Frequently asked questions

Who is the CEO of Shield AI?

Gary Steele is the CEO of Shield AI. He took over in May 2025, having previously led Splunk and Proofpoint. Co-founder Ryan Tseng, who was CEO from the company's 2015 founding, is now president and chief strategy officer.

Is Shield AI publicly traded?

No. Shield AI is a privately held company with no public stock listing. No IPO has been announced. The company raised $2 billion in private funding in March 2026 at a $12.7 billion valuation.

Who founded Shield AI?

Shield AI was co-founded in 2015 by Ryan Tseng, Brandon Tseng (a former US Navy SEAL), and Andrew Reiter. Ryan Tseng led the company as CEO until 2025 and is now president and chief strategy officer, and Brandon Tseng is president. Gary Steele has served as CEO since May 2025.

Who are the biggest investors in Shield AI?

Major investors include Advent International and JPMorgan's Security and Resiliency Initiative (co-led the March 2026 Series G), Blackstone ($500M preferred equity, Series G), Andreessen Horowitz (led the Series C), Snowpoint Ventures (multiple rounds), and L3Harris Technologies (Series F-1). Total capital raised exceeds $3.5 billion.

What is Hivemind?

Hivemind is Shield AI's AI-powered autonomous pilot platform. It allows aircraft, drones, and other vehicles to operate without GPS, radio communication, or real-time human control, enabling operations in environments where electronic warfare or communications jamming would disable traditional systems. The US Air Force has selected Hivemind for its Collaborative Combat Aircraft drone prototype program.

What is Shield AI's relationship with the US Air Force?

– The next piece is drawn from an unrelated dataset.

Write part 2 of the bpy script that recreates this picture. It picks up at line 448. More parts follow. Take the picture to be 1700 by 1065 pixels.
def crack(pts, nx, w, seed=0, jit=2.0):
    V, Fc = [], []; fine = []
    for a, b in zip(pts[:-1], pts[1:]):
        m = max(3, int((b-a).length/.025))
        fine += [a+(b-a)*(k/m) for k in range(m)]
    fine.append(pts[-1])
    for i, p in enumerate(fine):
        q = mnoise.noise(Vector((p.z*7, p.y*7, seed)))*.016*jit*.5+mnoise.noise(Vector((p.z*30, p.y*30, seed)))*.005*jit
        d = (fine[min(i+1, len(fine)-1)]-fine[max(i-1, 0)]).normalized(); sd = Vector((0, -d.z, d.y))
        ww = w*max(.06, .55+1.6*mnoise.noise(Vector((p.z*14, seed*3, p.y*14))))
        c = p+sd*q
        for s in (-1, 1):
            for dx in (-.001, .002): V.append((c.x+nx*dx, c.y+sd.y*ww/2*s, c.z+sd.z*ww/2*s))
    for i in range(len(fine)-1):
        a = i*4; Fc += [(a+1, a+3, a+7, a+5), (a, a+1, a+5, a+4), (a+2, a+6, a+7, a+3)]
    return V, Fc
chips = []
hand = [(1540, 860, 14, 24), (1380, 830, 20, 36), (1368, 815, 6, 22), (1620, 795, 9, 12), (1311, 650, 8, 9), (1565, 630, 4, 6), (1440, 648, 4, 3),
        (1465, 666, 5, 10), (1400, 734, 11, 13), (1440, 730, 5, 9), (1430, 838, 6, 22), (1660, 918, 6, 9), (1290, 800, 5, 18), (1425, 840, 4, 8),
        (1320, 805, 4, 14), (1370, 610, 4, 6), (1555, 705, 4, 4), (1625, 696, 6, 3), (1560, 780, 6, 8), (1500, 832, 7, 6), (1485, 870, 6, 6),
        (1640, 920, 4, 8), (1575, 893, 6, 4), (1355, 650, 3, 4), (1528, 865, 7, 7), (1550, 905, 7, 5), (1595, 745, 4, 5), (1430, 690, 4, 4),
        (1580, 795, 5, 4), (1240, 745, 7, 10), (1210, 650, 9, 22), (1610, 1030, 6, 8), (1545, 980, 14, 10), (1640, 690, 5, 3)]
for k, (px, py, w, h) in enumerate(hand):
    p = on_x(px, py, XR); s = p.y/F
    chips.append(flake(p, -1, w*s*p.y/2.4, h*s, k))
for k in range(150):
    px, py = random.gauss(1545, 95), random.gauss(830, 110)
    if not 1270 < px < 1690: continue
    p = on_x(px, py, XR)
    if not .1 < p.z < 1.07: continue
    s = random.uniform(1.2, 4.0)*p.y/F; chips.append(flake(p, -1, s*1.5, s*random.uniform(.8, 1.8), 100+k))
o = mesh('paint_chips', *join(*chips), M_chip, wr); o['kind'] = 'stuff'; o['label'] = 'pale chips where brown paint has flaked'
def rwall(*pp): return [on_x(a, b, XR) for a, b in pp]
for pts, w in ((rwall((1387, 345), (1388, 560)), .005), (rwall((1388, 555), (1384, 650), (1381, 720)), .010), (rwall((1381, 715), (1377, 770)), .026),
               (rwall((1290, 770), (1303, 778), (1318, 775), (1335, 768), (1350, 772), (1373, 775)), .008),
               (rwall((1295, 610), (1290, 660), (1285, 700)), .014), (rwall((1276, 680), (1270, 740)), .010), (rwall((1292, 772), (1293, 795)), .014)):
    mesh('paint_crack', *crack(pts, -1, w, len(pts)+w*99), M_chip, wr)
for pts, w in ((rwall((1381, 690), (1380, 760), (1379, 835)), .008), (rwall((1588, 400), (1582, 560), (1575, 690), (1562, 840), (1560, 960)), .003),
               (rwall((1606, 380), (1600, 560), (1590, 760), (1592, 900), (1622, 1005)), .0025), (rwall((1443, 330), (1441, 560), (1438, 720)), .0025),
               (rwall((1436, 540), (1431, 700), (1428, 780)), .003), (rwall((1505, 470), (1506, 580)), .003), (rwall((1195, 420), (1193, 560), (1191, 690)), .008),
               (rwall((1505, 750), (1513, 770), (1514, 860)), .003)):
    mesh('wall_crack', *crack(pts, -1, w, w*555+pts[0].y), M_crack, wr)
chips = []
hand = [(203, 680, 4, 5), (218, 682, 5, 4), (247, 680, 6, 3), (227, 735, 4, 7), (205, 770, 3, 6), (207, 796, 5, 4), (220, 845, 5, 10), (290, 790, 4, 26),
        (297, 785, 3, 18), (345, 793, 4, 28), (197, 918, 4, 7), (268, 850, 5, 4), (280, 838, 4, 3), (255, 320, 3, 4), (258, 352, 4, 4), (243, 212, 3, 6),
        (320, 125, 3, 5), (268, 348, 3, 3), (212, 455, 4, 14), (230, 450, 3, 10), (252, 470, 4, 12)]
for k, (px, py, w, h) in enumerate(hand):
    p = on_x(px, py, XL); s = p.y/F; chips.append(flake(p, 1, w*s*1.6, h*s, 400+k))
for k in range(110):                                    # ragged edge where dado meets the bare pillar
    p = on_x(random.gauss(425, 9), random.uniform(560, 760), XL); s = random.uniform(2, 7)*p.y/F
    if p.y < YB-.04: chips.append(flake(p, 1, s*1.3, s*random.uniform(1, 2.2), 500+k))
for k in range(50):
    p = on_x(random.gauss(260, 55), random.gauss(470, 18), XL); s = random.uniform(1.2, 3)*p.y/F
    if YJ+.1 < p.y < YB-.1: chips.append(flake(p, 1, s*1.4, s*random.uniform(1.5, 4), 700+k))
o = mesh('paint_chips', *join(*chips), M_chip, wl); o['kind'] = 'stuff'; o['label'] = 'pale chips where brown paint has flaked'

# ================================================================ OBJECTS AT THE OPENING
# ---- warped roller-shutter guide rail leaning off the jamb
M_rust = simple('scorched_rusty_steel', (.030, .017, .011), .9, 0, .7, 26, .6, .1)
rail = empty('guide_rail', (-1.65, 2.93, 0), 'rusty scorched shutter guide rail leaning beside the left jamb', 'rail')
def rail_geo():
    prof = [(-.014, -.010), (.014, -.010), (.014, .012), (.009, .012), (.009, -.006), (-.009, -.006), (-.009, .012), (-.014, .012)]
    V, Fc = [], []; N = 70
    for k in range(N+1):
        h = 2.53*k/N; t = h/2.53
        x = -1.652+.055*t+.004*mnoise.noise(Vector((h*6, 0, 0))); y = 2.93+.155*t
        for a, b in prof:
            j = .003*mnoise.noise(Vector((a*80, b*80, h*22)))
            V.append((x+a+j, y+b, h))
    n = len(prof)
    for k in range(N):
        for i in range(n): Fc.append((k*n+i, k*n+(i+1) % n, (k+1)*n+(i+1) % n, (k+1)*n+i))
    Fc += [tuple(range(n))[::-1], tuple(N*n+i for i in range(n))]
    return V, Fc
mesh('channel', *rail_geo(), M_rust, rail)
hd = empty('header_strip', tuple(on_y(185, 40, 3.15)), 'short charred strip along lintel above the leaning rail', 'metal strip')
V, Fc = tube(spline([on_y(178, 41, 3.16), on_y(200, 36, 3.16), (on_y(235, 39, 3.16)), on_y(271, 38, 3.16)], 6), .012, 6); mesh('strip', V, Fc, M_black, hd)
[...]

In February 2026, the US Air Force selected Shield AI's Hivemind software as a mission autonomy provider for the Collaborative Combat Aircraft (CCA) program, and Hivemind has flown aboard Anduril's Fury (YFQ-44A). CCA drones are designed to fly alongside crewed fighter jets, extending their capabilities and absorbing threats that would otherwise be directed at the crewed aircraft. In June 2026, the Air Force named Shield AI among the vendors competing on mission autonomy for CCA Increment 1.